平沢は西欧で日本映画が見直されていることに触れ、1960年代の映画製作環境としてのATG(日本アート・シアター・ギルド)の再評価を訴える。
また、大島渚による「絞首刑(1968年)」の予告編を上映し、運動としての映画制作・映画鑑賞についても言及した。
ローランドはこれまでの映画評論や映画研究が劇映画というごく一部(氷山の一角)に限られており、ドキュメンタリー、自主制作、ピンク映画、テレビ映画、教育映画、PR映画などについても意識する必要があると述べる。
特に岩波映画が後年多くの人材を輩出したことに触れ、黒木和雄の「とべない沈黙(1966年)」の一部を上映した。
松井は「東野芳名のテレビ的な…」と題して、アートとテレビの関係について国内外の事象を紹介しつつ、両者の関係性について問題提起する。

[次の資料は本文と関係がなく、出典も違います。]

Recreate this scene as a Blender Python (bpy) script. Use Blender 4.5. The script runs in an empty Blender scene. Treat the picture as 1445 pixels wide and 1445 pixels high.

「テレビ番組とCMの関係はコンバインである」、「アンディ・ウォーホルのジャッキーはテレビ画面で見るために作られた」などとした東野芳名の記述を引用した。
いずれも興味深い議論であった。
私はアートアーカイブに関心があって、これに関する議論にはそれなりに触れてはいるのだが、こうした1960年代の実験映画という極めて限定的な分野についての研究に関わっている人がいるとは知らなかった。
それに、シンポジウムが100名ほどの会場がいっぱいになる盛況であることも驚きだった。来場者はいずれもリアルタイムでATG映画など見たことがないだろう年代ばかりだったが。
先日の慶應アートセンターによるシンポジウムも、かなりコアな研究分野だと思ったが、これは美術史の一環として議論できる分やりやすいのかもしれない。
今回のテーマは映像史とか映画史という、まだ歴史の浅い分野におけるさらにマイナーな分野の研究である。これを文化史のなかに埋没させず、独立した一分野として確立させるにはかなりの苦労がありそうだ。
ただ、その時代の映画製作に実際い関わっていた方々が会場に来て発言していたが、このようにまだ存命の当事者がいることが大きな力になるようだろう。